There had then been imported by the cruel traffic above 300,000 blacks, bought or stolen from the African shore; and the blacks then constituted twenty per cent. of the total population, a greater per centum than at any time since.
During the century previous to 1776, English and colonial slavers had carried into the West Indies and to English colonies nearly 3,000,000 negroes; and it is estimated that a quarter of a million more died of cruel treatment on shipboard, and their bodies were cast into the sea.
The words of the Declaration: "We hold these truths to be self- evident: That all men are created equal; that they are endowed by their Creator with certain inalienable rights; that among these are life, liberty, and the pursuit of happiness," were not accepted in fact as a charter of freedom for the enslaved African, but it remained for a Chief-Justice of the United States (Taney) more than eighty years later (March 5, 1857), in the Dred Scott decision, that did so much (as we will hereafter show) to disrupt the Union, to say:
"The language used in the Declaration of Independence shows that neither the class of persons who had been imported as slaves, nor their descendants, whether they had become free or not, were then acknowledged as a part of the people, nor intended to be included in the general words used."
And the Chief-Justice said further:
"They [the negroes] had for more than a century before been regarded as beings of an inferior order, and altogether unfit to associate with the white race, either in social or political relations; and so far inferior that they had no rights which the white man was bound to respect, and that the negro might justly and lawfully be reduced to slavery for his benefit."
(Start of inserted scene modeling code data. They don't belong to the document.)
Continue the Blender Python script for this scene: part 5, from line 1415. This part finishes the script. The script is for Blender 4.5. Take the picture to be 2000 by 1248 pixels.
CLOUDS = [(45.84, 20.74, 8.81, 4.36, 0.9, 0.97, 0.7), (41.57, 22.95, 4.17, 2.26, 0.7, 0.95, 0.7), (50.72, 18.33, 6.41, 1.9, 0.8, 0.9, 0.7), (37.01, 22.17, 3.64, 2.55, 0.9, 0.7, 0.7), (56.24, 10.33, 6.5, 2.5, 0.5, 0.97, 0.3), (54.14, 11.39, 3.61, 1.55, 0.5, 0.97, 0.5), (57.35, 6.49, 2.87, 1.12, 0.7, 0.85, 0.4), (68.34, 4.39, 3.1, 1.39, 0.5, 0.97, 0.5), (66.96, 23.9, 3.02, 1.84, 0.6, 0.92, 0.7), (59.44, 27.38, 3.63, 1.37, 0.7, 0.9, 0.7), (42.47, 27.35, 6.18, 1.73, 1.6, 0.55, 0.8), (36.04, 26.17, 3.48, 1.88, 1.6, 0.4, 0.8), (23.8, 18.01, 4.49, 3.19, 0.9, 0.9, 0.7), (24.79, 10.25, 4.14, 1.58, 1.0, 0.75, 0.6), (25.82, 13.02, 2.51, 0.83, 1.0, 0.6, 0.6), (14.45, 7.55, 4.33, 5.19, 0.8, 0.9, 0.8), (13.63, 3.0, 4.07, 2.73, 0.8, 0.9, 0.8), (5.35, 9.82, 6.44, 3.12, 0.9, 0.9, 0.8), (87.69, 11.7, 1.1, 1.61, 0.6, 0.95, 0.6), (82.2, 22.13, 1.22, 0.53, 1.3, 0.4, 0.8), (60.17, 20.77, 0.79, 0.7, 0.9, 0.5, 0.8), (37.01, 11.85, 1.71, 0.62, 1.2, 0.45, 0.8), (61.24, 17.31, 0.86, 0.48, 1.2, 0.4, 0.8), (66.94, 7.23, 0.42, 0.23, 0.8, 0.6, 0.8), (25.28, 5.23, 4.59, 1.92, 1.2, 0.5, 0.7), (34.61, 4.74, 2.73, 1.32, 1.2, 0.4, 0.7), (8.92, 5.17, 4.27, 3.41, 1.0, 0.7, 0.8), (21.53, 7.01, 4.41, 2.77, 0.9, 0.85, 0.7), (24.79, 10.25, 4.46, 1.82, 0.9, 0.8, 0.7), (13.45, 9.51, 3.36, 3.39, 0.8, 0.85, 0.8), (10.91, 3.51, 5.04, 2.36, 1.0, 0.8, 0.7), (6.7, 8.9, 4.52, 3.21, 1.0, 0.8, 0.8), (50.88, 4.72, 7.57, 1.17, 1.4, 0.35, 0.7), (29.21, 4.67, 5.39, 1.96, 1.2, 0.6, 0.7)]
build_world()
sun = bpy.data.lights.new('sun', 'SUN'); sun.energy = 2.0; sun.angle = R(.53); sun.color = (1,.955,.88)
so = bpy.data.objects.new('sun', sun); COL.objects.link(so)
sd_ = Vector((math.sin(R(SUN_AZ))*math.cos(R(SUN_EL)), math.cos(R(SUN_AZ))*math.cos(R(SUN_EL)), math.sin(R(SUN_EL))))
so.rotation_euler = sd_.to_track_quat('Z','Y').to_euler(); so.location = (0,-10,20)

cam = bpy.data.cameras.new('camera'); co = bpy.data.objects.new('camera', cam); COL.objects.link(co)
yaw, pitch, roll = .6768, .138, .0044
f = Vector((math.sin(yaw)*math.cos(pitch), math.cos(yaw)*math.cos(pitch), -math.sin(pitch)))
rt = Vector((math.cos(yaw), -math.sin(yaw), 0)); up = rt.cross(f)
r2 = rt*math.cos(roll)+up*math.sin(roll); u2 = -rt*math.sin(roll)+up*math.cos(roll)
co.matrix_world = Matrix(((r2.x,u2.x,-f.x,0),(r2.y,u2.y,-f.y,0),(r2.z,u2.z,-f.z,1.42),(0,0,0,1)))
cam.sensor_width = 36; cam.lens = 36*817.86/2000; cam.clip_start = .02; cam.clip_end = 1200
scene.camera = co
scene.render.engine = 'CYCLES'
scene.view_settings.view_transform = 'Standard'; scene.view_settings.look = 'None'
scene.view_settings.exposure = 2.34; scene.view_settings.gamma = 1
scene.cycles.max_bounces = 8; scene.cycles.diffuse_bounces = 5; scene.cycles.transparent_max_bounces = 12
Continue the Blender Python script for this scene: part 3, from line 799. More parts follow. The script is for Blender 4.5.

Quoting the Declaration, "that all men are created equal," he continued:
"The general words above quoted would seem to embrace the whole human family, and if they were used in a similar instrument at this day would be so understood. But it is too clear for dispute that the enslaved African race were not intended to be included, and formed no part of the people who framed and adopted this Declaration."
Notwithstanding this interpretation of the Declaration, free negroes fought for American independence at Bunker Hill; and although later it was decided that colored men should not be accepted as enlisted soldiers, General Washington did accept them, and thereafter they served in his army to the end of the war,(13) notably in large numbers at Yorktown.
The Royal Governor of Virginia in vain tried to induce slaves to revolt against their masters by promising them their freedom.
During Lord Howe's march through Pennsylvania it is said the slaves prayed for his success, believing he would set them free.
The British Parliament discussed a measure to set the slaves in the colonies free with a view to weaken their masters' ardor for freedom. In Rhode Island slaves were, by law, set free on condition that they enlisted in the army for the war.
(10) Parton's Life of Jefferson, p. 138.
(11) History Ready Reference, etc., vol. iv., p. 2923.
(12) Sparks's Life of Washington, vol. ii., p. 494.
(13) Bancroft, History of the United States, vol. iv., 223,322.